▶ **Raw data**:
···
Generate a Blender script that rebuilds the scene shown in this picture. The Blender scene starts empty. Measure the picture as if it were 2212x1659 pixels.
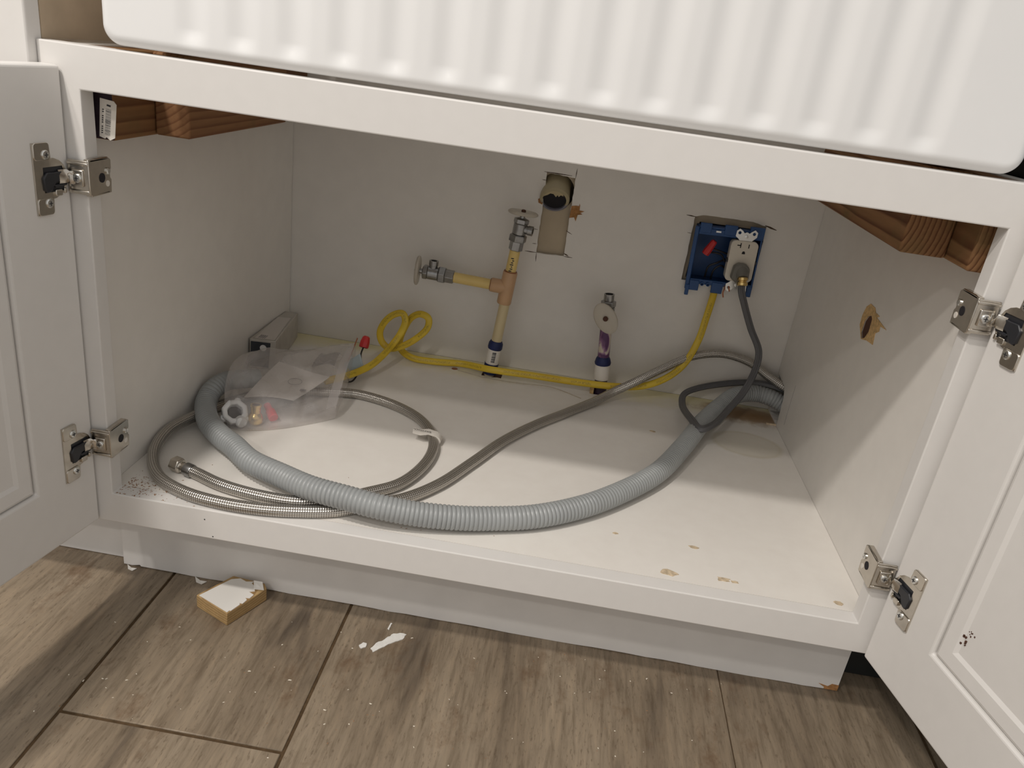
import bpy, bmesh, math, random
from mathutils import Vector, Matrix
random.seed(7)
S = bpy.context.scene
COL = S.collection

# ------------------------------------------------------------------ camera, world, lights, exposure
cd = bpy.data.cameras.new('camera'); cam = bpy.data.objects.new('camera', cd); COL.objects.link(cam)
cd.sensor_width = 36.0; cd.sensor_fit = 'HORIZONTAL'; cd.lens = 36.0*1678.456/2212.0
cd.clip_start = 0.01
RT = Vector((0.98583517, 0.10488243, 0.1308766)); DN = Vector((0.16117815, -0.37669081, -0.91220921)); FW = Vector((-0.04637471, 0.92038237, -0.38825981))
cam.matrix_world = Matrix(((RT.x, -DN.x, -FW.x, 0.46641), (RT.y, -DN.y, -FW.y, -0.71508), (RT.z, -DN.z, -FW.z, 0.51362), (0, 0, 0, 1)))
S.camera = cam
S.view_settings.view_transform = 'Standard'; S.view_settings.look = 'None'
S.view_settings.exposure = 0.0; S.view_settings.gamma = 1.0; S.view_settings.use_curve_mapping = False
w = bpy.data.worlds.new('room_ambient'); S.world = w; w.use_nodes = True
bg = w.node_tree.nodes['Background']; bg.inputs[0].default_value = (1.0, 0.97, 0.935, 1); bg.inputs[1].default_value = 0.545

def can_light(x, y, z, power, size=0.14, color=(1.0, 0.94, 0.875)):
    l = bpy.data.lights.new('ceiling_can_light', 'AREA'); l.shape = 'DISK'; l.size = size; l.energy = power; l.color = color
    o = bpy.data.objects.new('ceiling_can_light', l); COL.objects.link(o); o.location = (x, y, z)
    return o
can_light(-0.42, -1.08, 2.28, 32.5)
can_light(-0.75, -1.70, 2.28, 20)
can_light(-0.60, -2.56, 2.28, 16)

# ------------------------------------------------------------------ dimensions (metres)
W = 0.838          # opening width
H = 0.431          # opening height
D = 0.578          # back panel face
T = 0.020          # face frame thickness
XL, XR = -0.0133, 0.855   # inner faces of the side panels
FZ = -0.160        # kitchen floor
TOP = 0.470        # top of the face frame
BOT = -0.038       # bottom of the face frame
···
▶ **Exercise**:
Repeat all the data as it stands, dropping any images it holds.

▶ **Exercise result**:
Generate a Blender script that rebuilds the scene shown in this picture. The Blender scene starts empty. Measure the picture as if it were 2212x1659 pixels.
import bpy, bmesh, math, random
from mathutils import Vector, Matrix
random.seed(7)
S = bpy.context.scene
COL = S.collection

# ------------------------------------------------------------------ camera, world, lights, exposure
cd = bpy.data.cameras.new('camera'); cam = bpy.data.objects.new('camera', cd); COL.objects.link(cam)
cd.sensor_width = 36.0; cd.sensor_fit = 'HORIZONTAL'; cd.lens = 36.0*1678.456/2212.0
cd.clip_start = 0.01
RT = Vector((0.98583517, 0.10488243, 0.1308766)); DN = Vector((0.16117815, -0.37669081, -0.91220921)); FW = Vector((-0.04637471, 0.92038237, -0.38825981))
cam.matrix_world = Matrix(((RT.x, -DN.x, -FW.x, 0.46641), (RT.y, -DN.y, -FW.y, -0.71508), (RT.z, -DN.z, -FW.z, 0.51362), (0, 0, 0, 1)))
S.camera = cam
S.view_settings.view_transform = 'Standard'; S.view_settings.look = 'None'
S.view_settings.exposure = 0.0; S.view_settings.gamma = 1.0; S.view_settings.use_curve_mapping = False
w = bpy.data.worlds.new('room_ambient'); S.world = w; w.use_nodes = True
bg = w.node_tree.nodes['Background']; bg.inputs[0].default_value = (1.0, 0.97, 0.935, 1); bg.inputs[1].default_value = 0.545

def can_light(x, y, z, power, size=0.14, color=(1.0, 0.94, 0.875)):
    l = bpy.data.lights.new('ceiling_can_light', 'AREA'); l.shape = 'DISK'; l.size = size; l.energy = power; l.color = color
    o = bpy.data.objects.new('ceiling_can_light', l); COL.objects.link(o); o.location = (x, y, z)
    return o
can_light(-0.42, -1.08, 2.28, 32.5)
can_light(-0.75, -1.70, 2.28, 20)
can_light(-0.60, -2.56, 2.28, 16)

# ------------------------------------------------------------------ dimensions (metres)
W = 0.838          # opening width
H = 0.431          # opening height
D = 0.578          # back panel face
T = 0.020          # face frame thickness
XL, XR = -0.0133, 0.855   # inner faces of the side panels
FZ = -0.160        # kitchen floor
TOP = 0.470        # top of the face frame
BOT = -0.038       # bottom of the face frame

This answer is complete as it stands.